I understand that I am not a Moode developer. I'm not making a demand here, or a feature request. Just curious if there are plans to make Moode Audio a repository instead it's own OS.
I can't speak for the moOde developers, but I am a developer with decades of experience so I can speak in general terms about your request.
You can't decouple" moOde from the OS because it relies on the OS, and not just for simple, asynchronous I/O. moOde is very much dependent on timing, CPU loading, etc. If you update something in the OS that moOde relies on, it can potentially "break" moOde. You could even update something moOde does not directly rely on and find that the update is doing something harmful, such as causing excessive interrupt latency, that interferes with moOde.
What makes moOde so darned reliable is that it can be tested as a complete, integrated system.
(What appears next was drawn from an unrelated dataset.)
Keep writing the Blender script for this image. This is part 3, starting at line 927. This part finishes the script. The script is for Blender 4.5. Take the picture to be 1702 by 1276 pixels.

What makes it so supportable is binary consistency; your v7.3.0 is the same as everyone else's v7.3.0. If you report 'stuttering' playback, the developers don't have to go down the path of determining every OS component that you have updated, and then evaluating whether the update in question, alone or in combination with your other updates, could have lead to the problem.
Look at a Marantz NA6006, a commercial network audio player. It's based on Linux, but Marantz doesn't support upgrading the Linux kernel and components separately from the Marantz device-specific application(s). I can't speak for Marantz's engineers, but I strongly suspect it's for those same reasons.